» **PROBLEM**: The listing below begins with the first line you should copy; stop after the line containing "8), 'pipe', M['grey_pipe'], tk)", and drop every picture.

» **DATASET EXCERPT**:
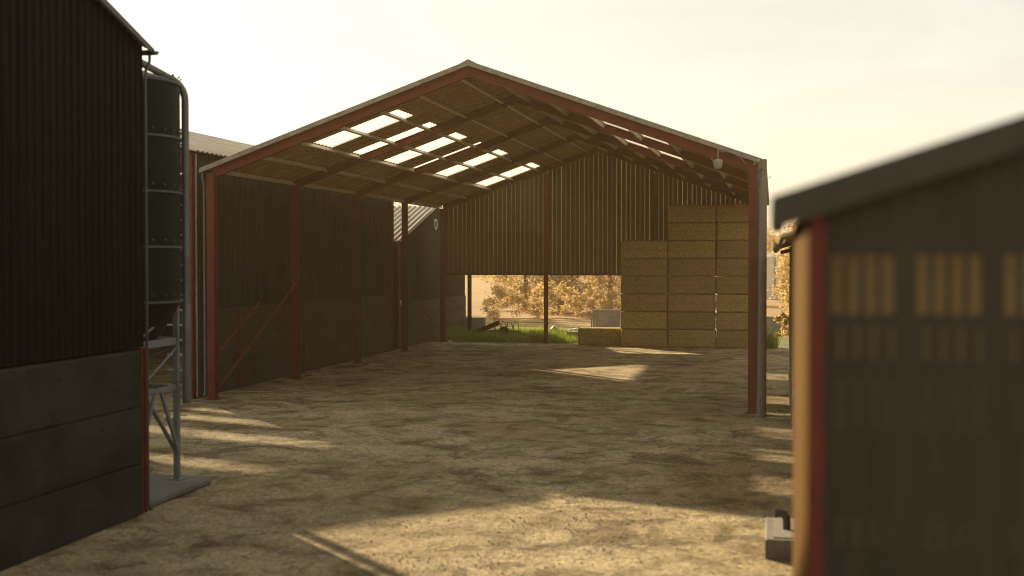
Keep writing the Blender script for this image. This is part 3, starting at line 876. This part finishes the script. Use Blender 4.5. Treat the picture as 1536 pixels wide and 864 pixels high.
tag(link_mesh(MB().box(-11.0, -10.25, 66.6, 67.1, 0, .5, .03), 'concrete_block', M['block']), 'grey concrete block in the grass just left of the low bale', 'block')
tag(link_mesh(rock((-11.05, 69.4, .12), .48, 5, .9), 'stone_heap', M['stone'], smooth=True), 'pale heap of stone behind the grey block left of the low bale', 'stone heap')
for c, r, sd, lb in (((-16.95, 64.2, .03), .13, 8, 'small pale stone at the foot of the far left barn column'),):
    tag(link_mesh(rock(c, r, sd), 'stone', M['stone'], smooth=True), lb, 'stone')

# far pale tank between the pole and the low shed
tk = thing('storage_tank', (-.75, 140, 0), 'pale upright tank far off in the haze beside the pole', 'tank')
part(MB().lathe((-.75, 140, 0), [(1.3, 0), (1.3, 4.5), (1.34, 4.52), (1.34, 4.62), (.5, 5.0)], 32), 'shell', M['tank'], tk, True)
part(MB().tube([(.2, 139.0, 0), (.2, 139.0, 4.9)], .06, 8), 'pipe', M['grey_pipe'], tk)

# ------------------------------------------------------------------ plants
def blades(area, n, hmin, hmax, wid, seed, dens=None):
    rn = random.Random(seed); mb = MB(); vs, fs = [], []
    k = 0
    while k < n:
        x, y = rn.uniform(area[0], area[1]), rn.uniform(area[2], area[3])
        d = .5 + .5 * noise.noise((x * .45, y * .45, seed))
        if dens and rn.random() > dens(x, y): k += 1; continue
        if rn.random() > .35 + d: k += 1; continue
        h = rn.uniform(hmin, hmax) * (.55 + .9 * d) ; a = rn.uniform(0, 2 * math.pi); w = wid * rn.uniform(.6, 1.3)
        lx, ly = rn.gauss(0, .32) * h, rn.gauss(0, .32) * h
        o = len(vs); ca, sa = math.cos(a) * w / 2, math.sin(a) * w / 2
        vs += [(x - ca, y - sa, 0), (x + ca, y + sa, 0), (x + ca * .7 + lx * .4, y + sa * .7 + ly * .4, h * .6), (x - ca * .7 + lx * .4, y - sa * .7 + ly * .4, h * .6), (x + lx, y + ly, h)]
        fs += [(o, o + 1, o + 2, o + 3), (o + 3, o + 2, o + 4)]
        k += 1
    return mb.add(vs, fs)
tag(link_mesh(blades((-18.0, -9.9, 64.9, 70.5), 17000, .18, .60, .022, 4), 'long_grass', M['grass']), 'uncut long green grass behind the open barn', 'grass', kind='stuff')
tag(link_mesh(blades((-24.0, 6, 70.5, 73.2), 2600, .10, .45, .02, 9), 'rough_grass', M['grass']), 'thin rough grass along the wire fence', 'grass', kind='stuff')
tag(link_mesh(blades((-17.2, -9.8, 66.5, 70.8), 420, .55, .95, .018, 14), 'tall_weeds', M['grass']), 'scattered tall weeds standing out of the long grass', 'weeds', kind='stuff')
tus = blades((-.9, .25, 62.6, 64.2), 900, .5, .95, .03, 11, lambda x, y: max(0, 1 - ((x + .25) / .65) ** 2 - ((y - 63.4) / .8) ** 2))
tag(link_mesh(tus, 'grass_tussock', M['grass']), 'bushy green grass tussock beyond the utility pole', 'grass tussock')

def crown(center, rad, n_cl, n_leaf, leaf, seed, hollow=.45, floor=None):
    rn = random.Random(seed); vs, fs = [], []
    cx, cy, cz = center; rx, ry, rz = rad
    for c in range(n_cl):
        while True:
            p = V((rn.gauss(0, 1), rn.gauss(0, 1), rn.gauss(0, 1))).normalized()
            if p.z > -.75: break
        q = rn.uniform(hollow, 1.0) ** .6 * (1 + .25 * noise.noise(p * 1.8 + V((seed, 0, 0))))
        cc = V((cx + p.x * rx * q, cy + p.y * ry * q, cz + p.z * rz * q))
        cr = rn.uniform(.16, .30) * (rx + rz) / 2
        for i in range(n_leaf):
            d = V((rn.gauss(0, .5), rn.gauss(0, .5), rn.gauss(0, .42))) * cr
            pos = cc + d
            if floor is not None and pos.z < floor: continue
            a = V((rn.uniform(-1, 1), rn.uniform(-1, 1), rn.uniform(-.6, .6))).normalized() * leaf * rn.uniform(.6, 1.3)
            b = a.cross(V((rn.uniform(-1, 1), rn.uniform(-1, 1), rn.uniform(-1, 1)))).normalized() * a.length * .55
            o = len(vs)
            vs += [pos - a, pos + b, pos + a, pos - b]
            fs += [(o, o + 1, o + 2, o + 3)]
    return MB().add(vs, fs)

def tree(x, y, h, rx, label, seed, low=.1, n_cl=120, n_leaf=110, leaf=.12, group='trees in the haze behind the barn'):
    t = thing('broadleaf_tree', (x, y, 0), label, 'tree', group)
    rn = random.Random(seed + 50)
    tr = MB()
    tr.tube([(x, y, 0), (x + .1, y, h * .25), (x - .08, y + .1, h * .5), (x, y, h * .8)], [.26, .2, .14, .05], 9)
    for i in range(7):
        a = rn.uniform(0, 6.28); z0 = h * rn.uniform(.2, .55); L = rx * rn.uniform(.55, .85)
        tr.tube([(x, y, z0), (x + math.cos(a) * L * .5, y + math.sin(a) * L * .5, z0 + L * .35), (x + math.cos(a) * L, y + math.sin(a) * L, z0 + L * .8)], [.1, .06, .025], 6)
    part(tr, 'trunk', M['bark'], t, True)
    part(crown((x, y, h * .38), (rx, rx, h * .62), n_cl, n_leaf, leaf, seed, floor=.25), 'crown', M['leaf'], t)
tree(-20.8, 104, 9.6, 3.0, 'leafy tree partly hidden at the left edge of the back opening', 1)
tree(-17.2, 101, 8.6, 2.7, 'rounded tree low to the ground, left of the centre back post', 2, .04)
tree(-29.5, 96, 10.4, 3.3, 'tree whose crown shows above the gabled shed roof', 3)
tree(-35.5, 97, 9.8, 3.2, 'tree just left of the crown above the gabled shed', 4)
tree(-14.3, 110, 8.8, 2.5, 'narrower tree right behind the centre back post', 5, .05)
tree(-11.2, 128, 8.4, 3.2, 'fainter tree standing right of the centre back post', 6, .06)
tree(2.6, 92, 7.8, 2.2, 'bright-edged tree far behind the low shed wall', 8, .06)
tree(-1.5, 175, 9.5, 4.5, 'faint distant tree above the pale tank', 9, .06)
for (x, y, h, w_, sd, lb) in ((-19.6, 90, 2.6, 1.7, 41, 'low golden bush at the left end of the back opening'),
                          (-16.3, 91.5, 2.9, 2.0, 42, 'broad golden bush under the trees left of the centre back post'),
                          (-13.4, 93, 2.4, 1.8, 43, 'small golden bush directly behind the centre back post'),
                          (-10.6, 100, 2.8, 2.1, 44, 'hazy golden bush behind the taller grey concrete wall')):
    tag(link_mesh(crown((x, y, h * .42), (w_, w_, h * .56), 40, 80, .09, sd, floor=.02), 'hedge_bush', M['leaf']), lb, 'bush', 'golden bushes beyond the fence')
bu = crown((.45, 66.5, .95), (.42, .6, .9), 14, 70, .09, 21)
tag(link_mesh(bu, 'sunlit_shrub', M['leaf']), 'thin sunlit shrub in front of the low shed end', 'shrub')
# loose stones and straw on the yard
def gravel(n, seed):
    rn = random.Random(seed); vs, fs = [], []
    k = 0
    while k < n:
        y = 14.5 + 24 * rn.random() ** 1.5; x = rn.uniform(-11 if y > 20 else -10.6, .4)
        d = .5 + .9 * noise.noise((x * .55, y * .55, 4.2)) + .5 * noise.noise((x * 2.1, y * 2.1, 1.2))
        if rn.random() > d: continue
        k += 1
        q = rn.random(); sz = .006 + .012 * q + (.018 * rn.random() if q > .93 else 0)
        a = rn.uniform(0, 6.28); ca, sa = math.cos(a), math.sin(a)
        o = len(vs)
        for px, py, pz in ((1, 0, .2), (.2, .8, .25), (-.9, .3, .15), (-.4, -.8, .2), (.15, .1, .95)):
            px *= rn.uniform(.7, 1.2); py *= rn.uniform(.7, 1.2)
            vs.append((x + sz * (px * ca - py * sa), y + sz * (px * sa + py * ca), .003 + sz * pz * rn.uniform(.8, 1.1)))
        fs += [(o, o + 1, o + 4), (o + 1, o + 2, o + 4), (o + 2, o + 3, o + 4), (o + 3, o, o + 4)]
    return MB().add(vs, fs)
M['gravel'] = weathered('loose_gravel', (.42, .34, .22), (.24, .18, .105), 9, .9)
tag(link_mesh(gravel(26000, 5), 'loose_gravel', M['gravel']), 'loose grit and small stones scattered over the yard', 'gravel', kind='stuff')
rn = random.Random(77); vs, fs = [], []
for i in range(2600):
    y = 62.8 - abs(rn.gauss(0, 1.6)); x = rn.gauss(-5.5, 3.0)
    if not -11 < x < -.5: continue
    a = rn.uniform(0, 6.28); L = rn.uniform(.05, .16); w_ = rn.uniform(.006, .012); z = .008 + rn.random() * .02
    ca, sa = math.cos(a), math.sin(a); o = len(vs)
    vs += [(x - sa * w_, y + ca * w_, z), (x + sa * w_, y - ca * w_, z), (x + ca * L, y + sa * L, z + rn.random() * .03)]
    fs.append((o, o + 1, o + 2))
tag(link_mesh(MB().add(vs, fs), 'straw_litter', M['straw']), 'loose straw dropped on the floor before the bale stacks', 'straw litter', kind='stuff')
# far wood on the horizon
rn = random.Random(31); vs, fs = [], []
wood = MB()
for i in range(150):
    a = R_(rn.uniform(-52, 34)); d = rn.uniform(300, 380)
    x, y = math.sin(a) * d, math.cos(a) * d
    h = rn.uniform(7, 12) * (1 + .3 * noise.noise((x * .01, y * .01, 3)))
    c = crown((x, y, h * .52), (h * .55, h * .5, h * .52), 22, 16, 1.0, 100 + i)
    wood.add(c.v, c.f)
tag(link_mesh(wood, 'distant_wood', M['leaf']), 'distant belt of trees along the hazy horizon', 'wood', kind='stuff')

# ------------------------------------------------------------------ air
hm = bpy.data.materials.new('warm_haze'); hm.use_nodes = True
nt = hm.node_tree; nt.nodes.clear()
out = nn(nt, 'ShaderNodeOutputMaterial'); pv = nn(nt, 'ShaderNodeVolumePrincipled')
pv.inputs['Color'].default_value = (.95, .70, .37, 1)
pv.inputs['Density'].default_value = .0009
pv.inputs['Anisotropy'].default_value = .1
nt.links.new(pv.outputs[0], out.inputs['Volume'])
hz = MB().box(-910, 910, -310, 1210, -1.2, 17.5)
tag(link_mesh(hz, 'haze', hm), 'warm hazy air over the whole farmyard', 'haze', kind='stuff')

# ------------------------------------------------------------------ light
EL, AZ = R_(22), R_(-45)
sv = V((math.sin(AZ) * math.cos(EL), math.cos(AZ) * math.cos(EL), math.sin(EL)))
sun = bpy.data.lights.new('sun', 'SUN'); sun.energy = 5.0; sun.angle = R_(.8); sun.color = (1, .80, .52)
so = bpy.data.objects.new('sun', sun); COL.objects.link(so)
so.rotation_euler = sv.to_track_quat('Z', 'Y').to_euler(); so.location = sv * 120
w = bpy.data.worlds.new('World'); sc.world = w; w.use_nodes = True
nt = w.node_tree
bg = nt.nodes['Background']
sky = nn(nt, 'ShaderNodeTexSky', sky_type='NISHITA')
sky.sun_disc = False; sky.sun_elevation = EL; sky.sun_rotation = AZ % (2 * math.pi)
sky.air_density = 1.2; sky.dust_density = .8; sky.ozone_density = .6; sky.altitude = 0
hsv = nn(nt, 'ShaderNodeHueSaturation'); hsv.inputs['Saturation'].default_value = .45
nt.links.new(sky.outputs[0], hsv.inputs['Color'])
tint = mixc(nt, 1.0, hsv.outputs[0], (1.06, 1.0, .84), 'MULTIPLY')
# thin high veil of evening haze and faint wisps over the clear sky
tc = nn(nt, 'ShaderNodeTexCoord'); mp = nn(nt, 'ShaderNodeMapping')
mp.inputs['Scale'].default_value = (1.6, 1.6, 7.0); mp.inputs['Rotation'].default_value = (.12, .08, .4)
nt.links.new(tc.outputs['Generated'], mp.inputs['Vector'])
wisp = noise_tex(nt, mp.outputs[0], 2.2, 7, .6, .5)
veil = ramp(nt, wisp, [(.32, (.79, .78, .685)), (.5, (.87, .86, .765)), (.68, (.97, .96, .87))])
veil = mixc(nt, 1.0, veil, (4.6, 4.6, 4.6), 'MULTIPLY')
tint = mixc(nt, .64, tint, veil)
nt.links.new(tint, bg.inputs['Color'])
bg.inputs['Strength'].default_value = .077

# ------------------------------------------------------------------ camera
cam = bpy.data.cameras.new('camera'); co = bpy.data.objects.new('camera', cam); COL.objects.link(co)
co.location = (0, 0, 4.48)
co.rotation_euler = (R_(90) - math.atan(44 / 1860), 0, R_(11.9))
cam.sensor_width = 36; cam.lens = 36 * 1860 / 1536
cam.clip_start = .1; cam.clip_end = 5000
cam.dof.use_dof = True; cam.dof.focus_distance = 46
cam.dof.aperture_fstop = (cam.lens / 1000) / .065
sc.camera = co
sc.cycles.pixel_filter_type = 'BLACKMAN_HARRIS'; sc.cycles.filter_width = 1.05

sc.view_settings.view_transform = 'Standard'; sc.view_settings.look = 'None'
sc.view_settings.exposure = 1.3; sc.view_settings.gamma = 1
sc.cycles.use_denoising = True
try: sc.cycles.denoiser = 'OPENIMAGEDENOISE'
except Exception: pass
sc.cycles.max_bounces = 8; sc.cycles.transparent_max_bounces = 12; sc.cycles.volume_bounces = 1
sc.cycles.use_adaptive_sampling = True; sc.cycles.adaptive_threshold = .01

» **EXERCISE RESULT**:
Keep writing the Blender script for this image. This is part 3, starting at line 876. This part finishes the script. Use Blender 4.5. Treat the picture as 1536 pixels wide and 864 pixels high.
tag(link_mesh(MB().box(-11.0, -10.25, 66.6, 67.1, 0, .5, .03), 'concrete_block', M['block']), 'grey concrete block in the grass just left of the low bale', 'block')
tag(link_mesh(rock((-11.05, 69.4, .12), .48, 5, .9), 'stone_heap', M['stone'], smooth=True), 'pale heap of stone behind the grey block left of the low bale', 'stone heap')
for c, r, sd, lb in (((-16.95, 64.2, .03), .13, 8, 'small pale stone at the foot of the far left barn column'),):
    tag(link_mesh(rock(c, r, sd), 'stone', M['stone'], smooth=True), lb, 'stone')

# far pale tank between the pole and the low shed
tk = thing('storage_tank', (-.75, 140, 0), 'pale upright tank far off in the haze beside the pole', 'tank')
part(MB().lathe((-.75, 140, 0), [(1.3, 0), (1.3, 4.5), (1.34, 4.52), (1.34, 4.62), (.5, 5.0)], 32), 'shell', M['tank'], tk, True)
part(MB().tube([(.2, 139.0, 0), (.2, 139.0, 4.9)], .06, 8), 'pipe', M['grey_pipe'], tk)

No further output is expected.